- **Requirements**: Give again, exactly as written, the lines of the records below from the line with "What Blender Python" to the line with "return Vector((EYE.x +". Both end lines count; pictures do not.

<<<<

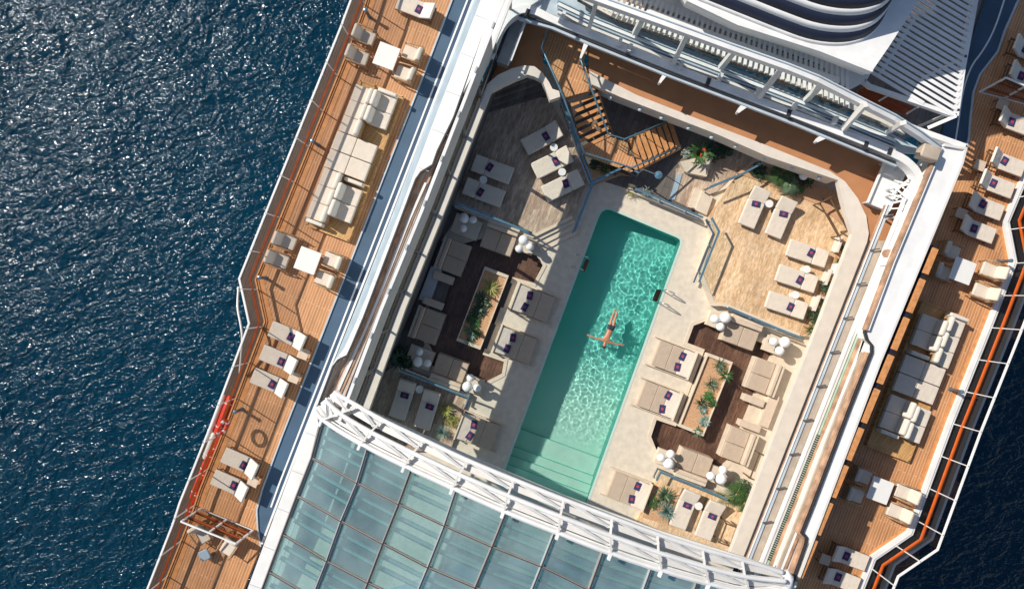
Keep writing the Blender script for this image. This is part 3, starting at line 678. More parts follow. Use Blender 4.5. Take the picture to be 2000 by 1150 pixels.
# folded maintenance gangways on the brown deck
def gangway(loc, rz, label, sc=1):
    t = empty('gangway', label, 'gangway', None, loc, rz)
    MB().box((0, 0, .5), (.95, 2.0, .12)).build('platform', 'gray' if sc == 1 else 'white', t, .03)
    for x in (-.48, .48):
        MB().box((x, 0, .62), (.06, 2.05, .16)).build('side_rail', 'white', t, .01)
    mb = MB()
    for i in range(4): mb.bar((.48, -.9 + i * .6, .6), (.62, -.9 + i * .6, 1.3), .05, .05)
    mb.bar((.62, -1, 1.3), (.62, 1, 1.3), .06, .06); mb.build('handrail', 'white', t)
    for y in (-.9, .9): MB().box((0, y, .22), (.8, .08, .44)).build('leg', 'gray', t)
    return t
gangway(P(988, 88, ZU), AX - R(90), 'grey folded gangway platform in the top port corner of the brown deck')
gangway(P(1717, 366, ZU), AX - R(92), 'white slatted gangway platform at the starboard end of the brown deck', 2)
g2 = empty('winch_frame', 'white tubular winch frame beside the starboard gangway', 'frame', None, P(1750, 372, ZU), AX - R(90))
mb = MB()
for k in range(5): mb.tube([(-.6 + .3 * k, -.7, .9), (-.4 + .25 * k, .1, 1.5), (-.5 + .3 * k, .8, .8)], .04, 6)
for y in (-.6, 0, .6): mb.tube([(-.7, y, 1.0), (.8, y + .1, 1.15)], .045, 6)
mb.build('tube_frame', 'white', g2)
[MB().tube([(x, y, 0), (x, y, 1)], .05, 6).build('leg', 'gray', g2) for x in (-.6, .7) for y in (-.6, .6)]
g3 = dup(g2); g3.location = P(1748, 398, ZU); g3.rotation_euler = (0, 0, AX - R(60)); g3['label'] = 'white tubular frame at the starboard end of the brown deck next to the long rails'
# upper roof, wall and funnel
ug = empty('upper_deckhouse', 'pale deckhouse roof with grey wall under the striped funnel', 'deckhouse')
RP = [(1300, -80), (1344, 0), (1440, 46), (1600, 97), (1704, 138), (1736, 92), (1798, -4), (1850, -90)]
MB().prism(L3(RP, 6.0), .25).build('roof_plate', 'white', ug)
mb = MB(); q = [P(x, y, 6.0) for x, y in RP[:5]]; ribbon(mb, [p + UP * .05 for p in q], .16, .3); mb.build('roof_edge', 'white', ug)
mb = MB(); ribbon(mb, [Vector((p.x + .1, p.y + .15, 5.75)) for p in q], .15, .55); mb.build('grey_wall', 'offwhite', ug)
slab('roof_floor', [(1225, -80), (1240, -2), (1600, 122), (1662, 174), (1688, 160), (1700, 120), (1344, -20)], 4.6, .1, 'offwhite', parent=ug)
mb = MB()
for i in range(9):
    t = i / 8; x = 1700 - 2 + (1788 - 1700) * t; y = 132 - 128 * t
fun = empty('funnel', 'large rounded white funnel with dark navy stripes', 'funnel')
def fcont(z, grow=0):
    base = [(1150, -80), (1250, -42), (1345, -6), (1440, 32), (1520, 64), (1580, 86), (1640, 92), (1685, 82), (1712, 60), (1730, 28), (1738, 0), (1744, -40), (1748, -120), (1730, -420), (1600, -520), (1000, -520)]
    q = [P(x, y, 6.0) for x, y in base]; q = smoothline(q, 2)
    h = z - 6.0
    return [Vector((p.x + .08 * h, p.y + .95 * h, z)) for p in q]
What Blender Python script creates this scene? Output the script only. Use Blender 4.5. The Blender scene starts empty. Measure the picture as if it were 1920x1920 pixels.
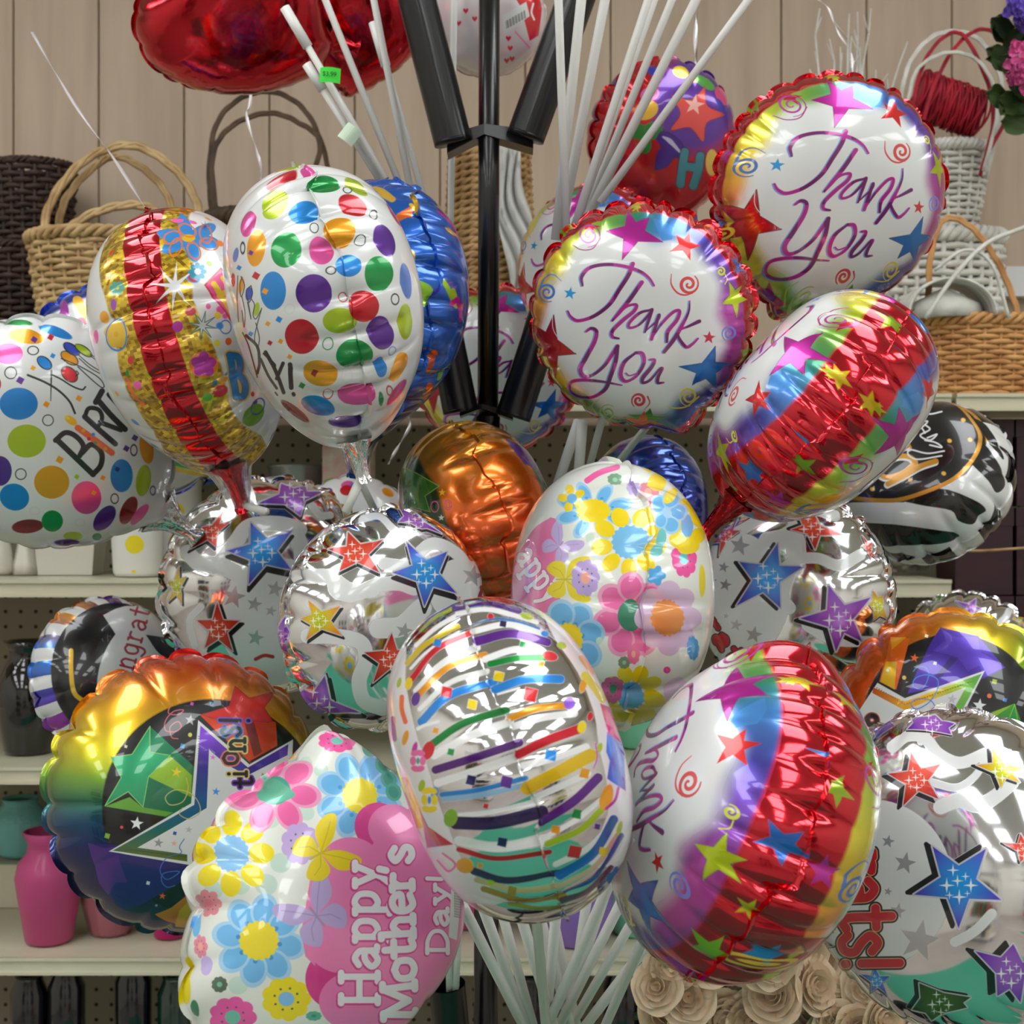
import bpy, math, random
import numpy as np
from mathutils import Matrix, Vector
PI = math.pi
F = 2600.0                      # focal length in pixels of the 1920 px frame
EYE = Vector((0.0, 0.0, 1.45))
sc = bpy.context.scene
col = sc.collection

# ------------------------------------------------------------ camera
cam_d = bpy.data.cameras.new('camera')
cam_d.sensor_width = 36.0
cam_d.lens = F * 36.0 / 1920.0
cam_d.clip_start = 0.02
cam_d.dof.use_dof = True
cam_d.dof.focus_distance = 1.02
cam_d.dof.aperture_fstop = 16.0
cam = bpy.data.objects.new('camera', cam_d)
cam.location = EYE
cam.rotation_euler = (PI / 2, 0, 0)
col.objects.link(cam)
sc.camera = cam

# ------------------------------------------------------------ world, exposure
world = bpy.data.worlds.new('world'); sc.world = world
world.use_nodes = True
world.node_tree.nodes['Background'].inputs[0].default_value = (0.9, 0.92, 1.0, 1)
world.node_tree.nodes['Background'].inputs[1].default_value = 0.0
sc.view_settings.view_transform = 'Standard'
sc.view_settings.look = 'None'
sc.view_settings.exposure = 0.0
sc.view_settings.gamma = 1.0
sc.view_settings.use_curve_mapping = False
LAMP = 5.8                      # strength of the fluorescent troffers
sc.cycles.max_bounces = 8
sc.cycles.glossy_bounces = 5
sc.cycles.diffuse_bounces = 3
sc.cycles.transmission_bounces = 6
sc.cycles.transparent_max_bounces = 8
sc.cycles.caustics_reflective = False
sc.cycles.caustics_refractive = False
sc.cycles.sample_clamp_indirect = 4.0
sc.cycles.use_denoising = True

# ------------------------------------------------------------ small helpers
def srgb(r, g=None, b=None):
    if g is None: r, g, b = r
    f = lambda c: (c / 255.0) / 12.92 if c <= 10.3 else (((c / 255.0) + 0.055) / 1.055) ** 2.4
    return (f(r), f(g), f(b))

def at(px, py, Y):
    return Vector((EYE.x + (px - 960) / F * Y, EYE.y + Y, EYE.z + (960 - py) / F * Y))

def mesh_obj(name, V, Fc, mats=None, parent=None, uv=None, smooth=True, mi=None):
    me = bpy.data.meshes.new(name)
    V = np.asarray(V, dtype=np.float32)
    if isinstance(Fc, np.ndarray):
        k = Fc.shape[1]; tot = Fc.ravel().astype(np.int32)
        sizes = np.full(len(Fc), k, dtype=np.int32)
    else:
        sizes = np.array([len(f) for f in Fc], dtype=np.int32)
        tot = np.array([i for f in Fc for i in f], dtype=np.int32)
    me.vertices.add(len(V)); me.vertices.foreach_set('co', V.ravel())
    me.loops.add(len(tot)); me.loops.foreach_set('vertex_index', tot)
    me.polygons.add(len(sizes))
    st = np.zeros(len(sizes), dtype=np.int32); st[1:] = np.cumsum(sizes)[:-1]
    me.polygons.foreach_set('loop_start', st)
    me.polygons.foreach_set('loop_total', sizes)
    if uv is not None:
        ul = me.uv_layers.new(name='UVMap')
        ul.data.foreach_set('uv', np.asarray(uv, dtype=np.float32)[tot].ravel())
    me.polygons.foreach_set('use_smooth', np.full(len(sizes), smooth))
    if mats:
        for m in (mats if isinstance(mats, (list, tuple)) else [mats]): me.materials.append(m)
    if mi is not None: me.polygons.foreach_set('material_index', np.asarray(mi, dtype=np.int32))
    me.update(calc_edges=True); me.validate()
    o = bpy.data.objects.new(name, me)
    col.objects.link(o)
    if parent is not None: o.parent = parent
    return o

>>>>

- **Solution to this exercise**:
What Blender Python script creates this scene? Output the script only. Use Blender 4.5. The Blender scene starts empty. Measure the picture as if it were 1920x1920 pixels.
import bpy, math, random
import numpy as np
from mathutils import Matrix, Vector
PI = math.pi
F = 2600.0                      # focal length in pixels of the 1920 px frame
EYE = Vector((0.0, 0.0, 1.45))
sc = bpy.context.scene
col = sc.collection

# ------------------------------------------------------------ camera
cam_d = bpy.data.cameras.new('camera')
cam_d.sensor_width = 36.0
cam_d.lens = F * 36.0 / 1920.0
cam_d.clip_start = 0.02
cam_d.dof.use_dof = True
cam_d.dof.focus_distance = 1.02
cam_d.dof.aperture_fstop = 16.0
cam = bpy.data.objects.new('camera', cam_d)
cam.location = EYE
cam.rotation_euler = (PI / 2, 0, 0)
col.objects.link(cam)
sc.camera = cam

# ------------------------------------------------------------ world, exposure
world = bpy.data.worlds.new('world'); sc.world = world
world.use_nodes = True
world.node_tree.nodes['Background'].inputs[0].default_value = (0.9, 0.92, 1.0, 1)
world.node_tree.nodes['Background'].inputs[1].default_value = 0.0
sc.view_settings.view_transform = 'Standard'
sc.view_settings.look = 'None'
sc.view_settings.exposure = 0.0
sc.view_settings.gamma = 1.0
sc.view_settings.use_curve_mapping = False
LAMP = 5.8                      # strength of the fluorescent troffers
sc.cycles.max_bounces = 8
sc.cycles.glossy_bounces = 5
sc.cycles.diffuse_bounces = 3
sc.cycles.transmission_bounces = 6
sc.cycles.transparent_max_bounces = 8
sc.cycles.caustics_reflective = False
sc.cycles.caustics_refractive = False
sc.cycles.sample_clamp_indirect = 4.0
sc.cycles.use_denoising = True

# ------------------------------------------------------------ small helpers
def srgb(r, g=None, b=None):
    if g is None: r, g, b = r
    f = lambda c: (c / 255.0) / 12.92 if c <= 10.3 else (((c / 255.0) + 0.055) / 1.055) ** 2.4
    return (f(r), f(g), f(b))

def at(px, py, Y):
    return Vector((EYE.x + (px - 960) / F * Y, EYE.y + Y, EYE.z + (960 - py) / F * Y))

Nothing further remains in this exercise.